Date: Wed, 11 Mar 2009 15:54:14 -0600
From: Mike Lewinski <mike@rockynet.com>
To: Joe Greco <jgreco@ns.sol.net>
In-Reply-To: <200903112132.n2BLWHBv006094@aurora.sol.net>
Cc: nanog@nanog.org
Errors-To: nanog-bounces@nanog.org

Joe Greco wrote:
>> A quick scan of the reverse mapping for your address space in DNS reveals
>> that you have basically your entire network on public addresses.  No wonder
>> you're worried about portscans when the printer down the hall and the
>> receptionists machine are sitting on public addresses.  I think you are
>> trying to secure your network from the wrong end here.
> 
> Your idea of "security" is strange and unrealistic.
> 
> Putting all of your network behind NAT is not a guarantee of security.

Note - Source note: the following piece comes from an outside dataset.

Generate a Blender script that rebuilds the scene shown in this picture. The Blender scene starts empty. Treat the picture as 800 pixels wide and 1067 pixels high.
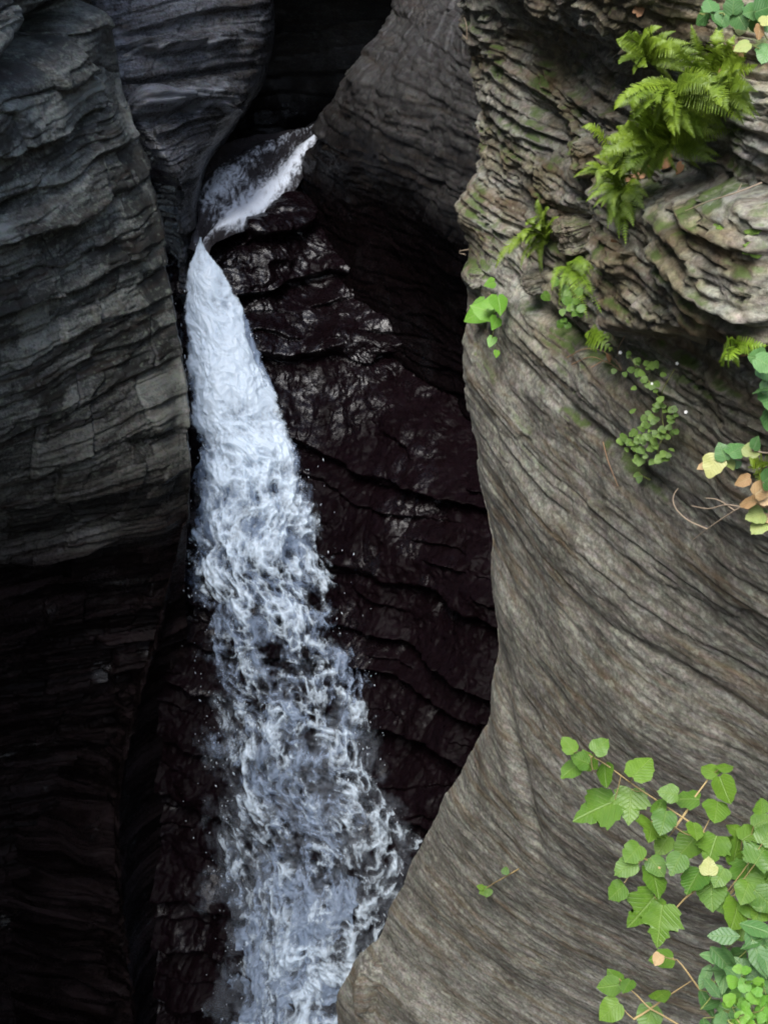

Amen. Our NOCS workstations all use public IP addresses that are routed 
through a firewall. The firewall applies appropriate policies that would 
be functionally no different from applying the same policies to NAT'd 
hosts. In our environment, we'd gain absolutely nothing from a security 
perspective by enabling NAT.

But it does help ensure that poorly designed applications don't require 
proxies to support them through NAT (SIP, FTP etc). And we'll never have 
problems with a partner VPN conflicting with our internal IP space.